Q. Why should Quality Assurance be independent of the Product Manager?

A. Quality and test personnel must be free to identify areas of concern regarding performance without the pressure applied from cost and schedule. This enables a thorough understanding of the issues and risks to the Product Manager and Program Manager. While Program and Product Managers maintain the ultimate decision authority to procure and field equipment, the Quality Assurance team provides independent feedback on the product quality, reliability, and ability to meet test requirements that is used to understand risks and make decisions.

Q. Overall, from all your service over the last 40 years, what do you consider the most important lessons learned from a Quality Assurance perspective?

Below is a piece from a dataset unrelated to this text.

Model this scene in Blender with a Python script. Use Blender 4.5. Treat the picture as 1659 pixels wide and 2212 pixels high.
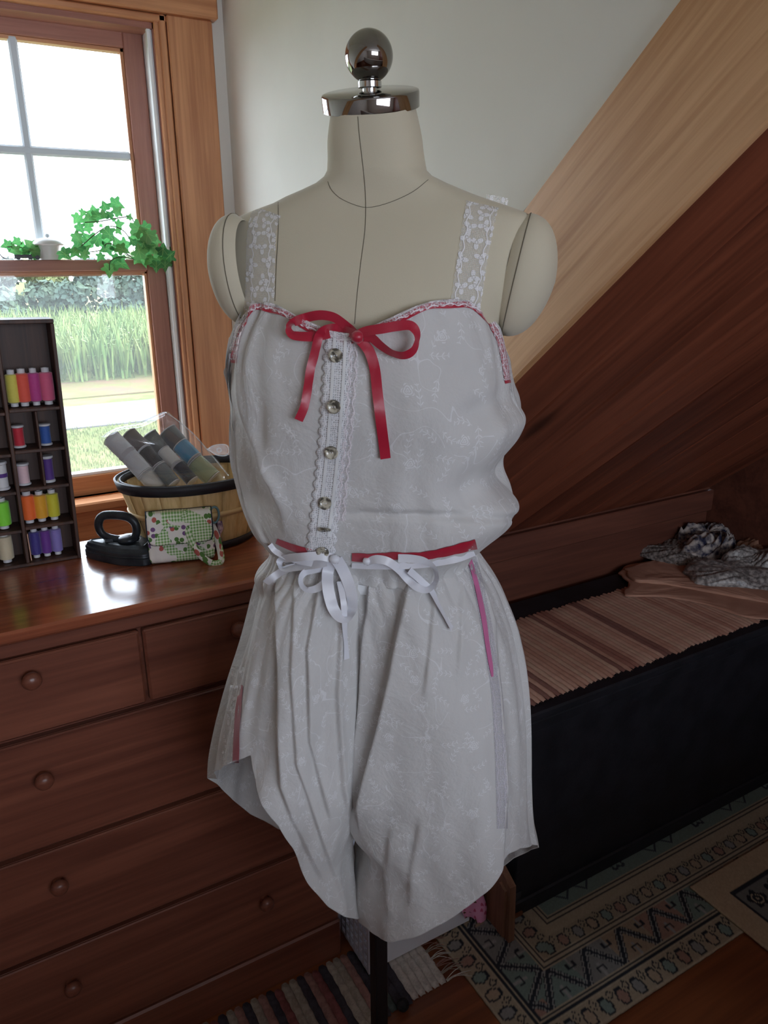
import bpy, math, random
import numpy as np
from mathutils import Vector, Matrix
from mathutils.bvhtree import BVHTree

for _o in list(bpy.data.objects):
    bpy.data.objects.remove(_o)
SC = bpy.context.scene
COL = SC.collection
PI = math.pi
R_ = math.radians

# ------------------------------------------------------------------ camera
F = 1636.5
PITCH, YAW, ROLL, CAMH = R_(18.44), R_(60.0), R_(-0.34), 1.45
_d = np.array([math.cos(YAW)*math.cos(PITCH), math.sin(YAW)*math.cos(PITCH), -math.sin(PITCH)])
_r = np.array([math.sin(YAW), -math.cos(YAW), 0.0])
_u = np.cross(_r, _d)
CR = math.cos(ROLL)*_r + math.sin(ROLL)*_u
CU = -math.sin(ROLL)*_r + math.cos(ROLL)*_u
CD = _d
O = np.array([0.0, 0.0, CAMH])
camd = bpy.data.cameras.new('camera')
cam = bpy.data.objects.new('camera', camd)
COL.objects.link(cam)
SC.camera = cam
camd.sensor_fit = 'VERTICAL'
camd.sensor_height = 36.0
camd.lens = 36.0*F/2212.0
camd.clip_start = 0.02
camd.clip_end = 600
cam.matrix_world = Matrix(((CR[0], CU[0], -CD[0], O[0]), (CR[1], CU[1], -CD[1], O[1]), (CR[2], CU[2], -CD[2], O[2]), (0, 0, 0, 1)))

# ------------------------------------------------------------------ sky, sun, exposure
W = bpy.data.worlds.new('sky')
SC.world = W
W.use_nodes = True
_bg = W.node_tree.nodes['Background']
_bg.inputs[0].default_value = (0.86, 0.95, 1.10, 1)
_bg.inputs[1].default_value = 9.6
sund = bpy.data.lights.new('sun', 'SUN')
sund.energy = 5.0
sund.color = (1.0, 0.93, 0.78)
sund.angle = R_(2.0)
sun = bpy.data.objects.new('sun', sund)
COL.objects.link(sun)
sun.rotation_euler = Vector((-0.8, 0.05, -0.6)).to_track_quat('-Z', 'Y').to_euler()
for nm, loc, sx, sz, into in (('window_portal', (0.13, 2.06, 1.42), 0.80, 1.10, -1), ('rear_window_portal', (0.35, -3.06, 1.625), 2.2, 1.05, 1)):
    pl = bpy.data.lights.new(nm, 'AREA')
    pl.shape = 'RECTANGLE'; pl.size = sx; pl.size_y = sz
    pl.cycles.is_portal = True
    po = bpy.data.objects.new(nm, pl)
    COL.objects.link(po)
    po.location = loc
    po.rotation_euler = Vector((0, into, 0)).to_track_quat('-Z', 'Z').to_euler()
SC.view_settings.view_transform = 'Standard'
SC.view_settings.look = 'None'
SC.view_settings.gamma = 1.0
SC.view_settings.use_curve_mapping = False
SC.view_settings.exposure = 0.0
SC.cycles.use_denoising = True
SC.cycles.max_bounces = 9
SC.cycles.diffuse_bounces = 6
SC.cycles.transparent_max_bounces = 16
SC.cycles.caustics_reflective = False
SC.cycles.caustics_refractive = False
SC.cycles.sample_clamp_indirect = 6.0

# ------------------------------------------------------------------ measuring helpers (photo direction -> point of the room)
def ray(x, y):
    return CR*((x-829.5)/F) - CU*((y-1106.0)/F) + CD
def at(x, y, axis, val):
    d = ray(x, y)
    return O + d*((val-O[axis])/d[axis])
def seen(p):
    q = np.asarray(p) - O
    z = q @ CD
    return np.array([829.5 + F*(q @ CR)/z, 1106.0 - F*(q @ CU)/z])
rnd = random.Random(7)
nrs = np.random.RandomState(5)

# ------------------------------------------------------------------ materials
class S:
    """a node socket with arithmetic"""
    def __init__(self, t, s): self.t, self.s = t, s
    def m(self, op, *a):
        n = self.t.nodes.new('ShaderNodeMath'); n.operation = op
        for i, v in enumerate((self,)+a):
            if isinstance(v, S): self.t.links.new(v.s, n.inputs[i])
            else: n.inputs[i].default_value = v
        return S(self.t, n.outputs[0])
    def __add__(s, o): return s.m('ADD', o)
    def __sub__(s, o): return s.m('SUBTRACT', o)
    def __mul__(s, o): return s.m('MULTIPLY', o)
    def __truediv__(s, o): return s.m('DIVIDE', o)
    __radd__ = __add__; __rmul__ = __mul__
    def __rsub__(s, o): return s.m('MULTIPLY', -1.0).m('ADD', o)
    def lt(s, o): return s.m('LESS_THAN', o)
    def gt(s, o): return s.m('GREATER_THAN', o)
    def abs(s): return s.m('ABSOLUTE')
    def sin(s): return s.m('SINE')
    def cos(s): return s.m('COSINE')
    def max(s, o): return s.m('MAXIMUM', o)
    def min(s, o): return s.m('MINIMUM', o)
    def mod(s, o): return s.m('FLOORED_MODULO', o)
    def floor(s): return s.m('FLOOR')
    def atan2(s, o): return s.m('ARCTAN2', o)
    def pow(s, o): return s.m('POWER', o)
    def ss(s, a, b):
        n = s.t.nodes.new('ShaderNodeMapRange'); n.interpolation_type = 'SMOOTHSTEP'
        s.t.links.new(s.s, n.inputs[0]); n.inputs[1].default_value = a; n.inputs[2].default_value = b
        return S(s.t, n.outputs[0])

class MT:
    def __init__(self, name):
        self.mat = bpy.data.materials.new(name)
        self.mat.use_nodes = True
        self.t = self.mat.node_tree
        self.b = self.t.nodes['Principled BSDF']
        self.out = self.t.nodes['Material Output']
    def node(self, typ, **kw):
        n = self.t.nodes.new('ShaderNode'+typ)
        for k, v in kw.items(): setattr(n, k, v)
        return n
    def set(self, sock, v):
        i = self.b.inputs[sock]
        if isinstance(v, S): self.t.links.new(v.s, i)
        elif isinstance(v, (tuple, list)): i.default_value = (*v[:3], 1)
        else: i.default_value = v
        return self
    def coord(self, kind='Object'):
        return S(self.t, self.node('TexCoord').outputs[kind])
    def xyz(self, v):
        n = self.node('SeparateXYZ'); self.t.links.new(v.s, n.inputs[0])
        return [S(self.t, o) for o in n.outputs]
    def comb(self, x, y, z=0.0):
        n = self.node('CombineXYZ')
        for i, v in enumerate((x, y, z)):
            if isinstance(v, S): self.t.links.new(v.s, n.inputs[i])
            else: n.inputs[i].default_value = v
        return S(self.t, n.outputs[0])
    def scale(self, v, sc, off=None):
        n = self.node('Mapping'); self.t.links.new(v.s, n.inputs[0])
        n.inputs['Scale'].default_value = sc if isinstance(sc, tuple) else (sc, sc, sc)
        if isinstance(off, S): self.t.links.new(off.s, n.inputs['Location'])
        return S(self.t, n.outputs[0])
    def noise(self, v, scale=5.0, detail=4.0, rough=0.55, dist=0.0):
        n = self.node('TexNoise'); self.t.links.new(v.s, n.inputs['Vector'])
        n.inputs['Scale'].default_value = scale; n.inputs['Detail'].default_value = detail
        n.inputs['Roughness'].default_value = rough; n.inputs['Distortion'].default_value = dist
        return S(self.t, n.outputs[0])
    def voro(self, v, scale, feature='F1', dims='3D', rand=1.0):
        n = self.node('TexVoronoi', feature=feature, voronoi_dimensions=dims)
        self.t.links.new(v.s, n.inputs['Vector']); n.inputs['Scale'].default_value = scale
        n.inputs['Randomness'].default_value = rand
        return {o.name: S(self.t, o) for o in n.outputs}
    def mix(self, f, a, b):
        n = self.node('Mix', data_type='RGBA')
        for i, v in ((0, f), (6, a), (7, b)):
            if isinstance(v, S): self.t.links.new(v.s, n.inputs[i])
            elif isinstance(v, tuple): n.inputs[i].default_value = (*v[:3], 1)
            else: n.inputs[i].default_value = v
        return S(self.t, n.outputs[2])
    def bump(self, h, strength=0.3, dist=0.002):
        n = self.node('Bump'); self.t.links.new(h.s, n.inputs['Height'])
        n.inputs['Strength'].default_value = strength; n.inputs['Distance'].default_value = dist
        self.t.links.new(n.outputs[0], self.b.inputs['Normal'])
        return self
    def attr(self, name):
        n = self.node('Attribute', attribute_name=name)
        return S(self.t, n.outputs['Color'])
    def random(self):
        return S(self.t, self.node('ObjectInfo').outputs['Random'])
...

A. My team and I have a long list of detailed lessons learned over the years that we review periodically and keep adding to. But the biggest lesson is more strategic. Recently we have tried to field systems faster, without having resolved many of the failures experienced in testing prior to entering production. The result has been that too many defects perpetuate into production, production is constantly being interrupted to address failures and rework product, and in some cases field reliability is negatively impacted, which can result in Soldiers losing confidence in your equipment. The best way to a healthy production line is to fix problems early during development, eliminate failure modes with a robust FIAR process, test sufficiently to validate that your problems have been resolved, and don’t go into full rate production until you have reduced the level of defects to a very low level.